Hanegbi stated that the proposal would be advanced while Trump is still in office, but Biton told Walla news that would not be the case. “This process will unfortunately take several years,” he said, appearing to take the air out of the proposal.
While the international community considers all settlement activity illegal, Israel differentiates between legal settlement homes built and permitted by the Defense Ministry on land owned by the state, and illegal outposts built without necessary permits, often on private Palestinian land.
Some 120 outposts exist throughout the West Bank. Roughly a dozen of them look like established towns with hundreds of families. About 60 outposts are small agricultural communes that often only house a handful of families with little infrastructure. A similar number of outposts are tiny “settlement points” often consisting of a makeshift structure or two where ultra-nationalist teens known as hilltop youth live.
Just about all are established by national religious settlers bent on expanding Israeli presence in the West Bank while preventing Palestinian territorial contiguity.
Hanegbi did not specify whether all of these various forms of outposts will be legalized as a result of the move, which will likely face legal challenges in the High Court of Justice, given the illicit nature in which these communities were established.
Blue and White chairman Benny Gantz had indicated during election campaigns that isolated settlements would have to be evacuated in a future peace agreement with the Palestinians. But since entering Netanyahu’s government, he has taken meetings with settler leaders and his office last month okayed approvals for roughly 5,000 Israeli homes all throughout the West Bank. Blue and White also backed the High Court of Justice’s decision to reconsider its decision to order the demolition of the Mitzpeh Kramim outpost.
The fact that Biton is involved in the forming of the outpost legalization proposal indicates that the centrist party that gained considerable support from center-left Israelis during the election will likely support the move that would mark the latest blow to hemorrhaging prospects for a two-state solution.
Responding to Hanegbi’s announcement Yamina leader Naftali Bennett said this would be a “historic” achievement, but stressed that “the only test will be in the implementation.”
Yamina No. 2 Bezalel Smotrich said he too hopes that this will not “a meaningless declaration.” He adds: “Twenty thousand [outpost] residents are not second-class citizens and deserve to have equal rights.”
The Yesha umbrella council of settler mayors said the announcement was “exciting news for anyone for whom the issue of Israeli settlement in Judea, Samaria and the Jordan Valley is close to his heart.”

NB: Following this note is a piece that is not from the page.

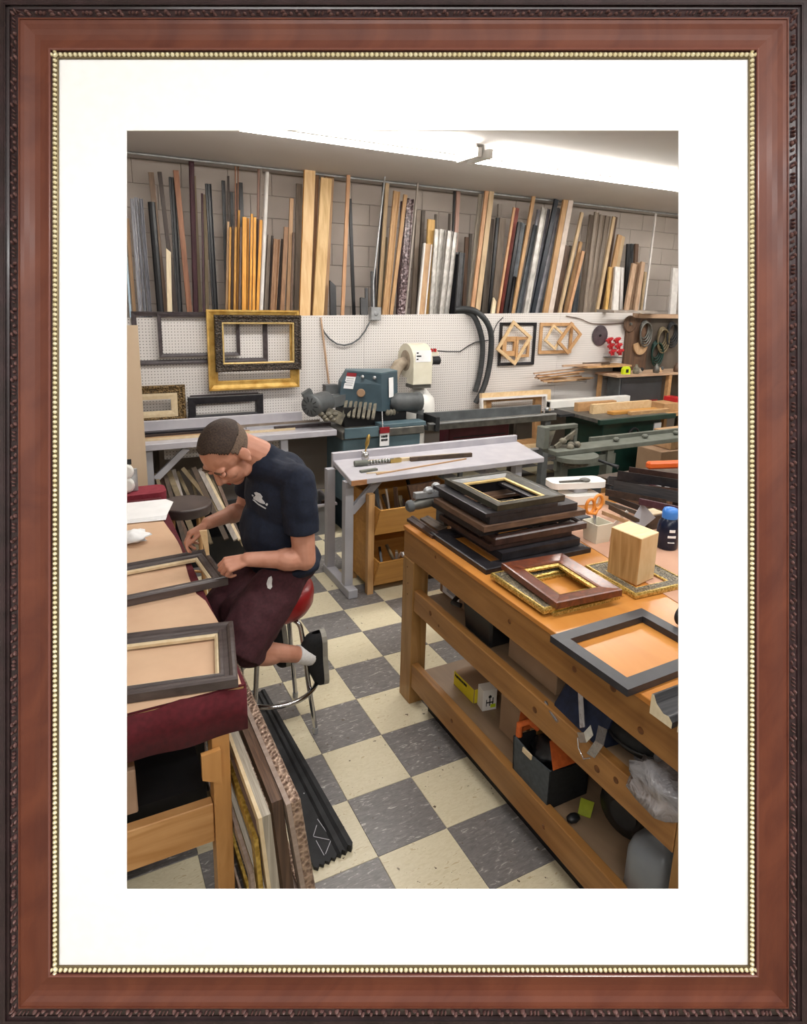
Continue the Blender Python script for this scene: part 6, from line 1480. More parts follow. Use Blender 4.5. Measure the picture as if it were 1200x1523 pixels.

“For many years, hundreds of families living in [outposts] have not been able to enjoy the most basic things — running water, regular electricity, internet and a proper security apparatus,” the group said, adding that it was looking forward to working with Biton, Hanegbi and Netanyahu to advance the proposal.
Tamar Zandberg from the left-wing Meretz party blasted the move. “The Likud intends to arrange a license for the theft of land in the wild West [Bank], and how unsurprising that it is being done with Blue and White, which wouldn’t recognize the values of its voters if they hit them in the face.
“Instead of taking advantage of the momentum spurred by our new relations with Arab countries to further normalize relations with our neighbors, the government chooses to suck up to the settlers for the sake of a political battle with Bennett all while fatally injuring the State of Israel.”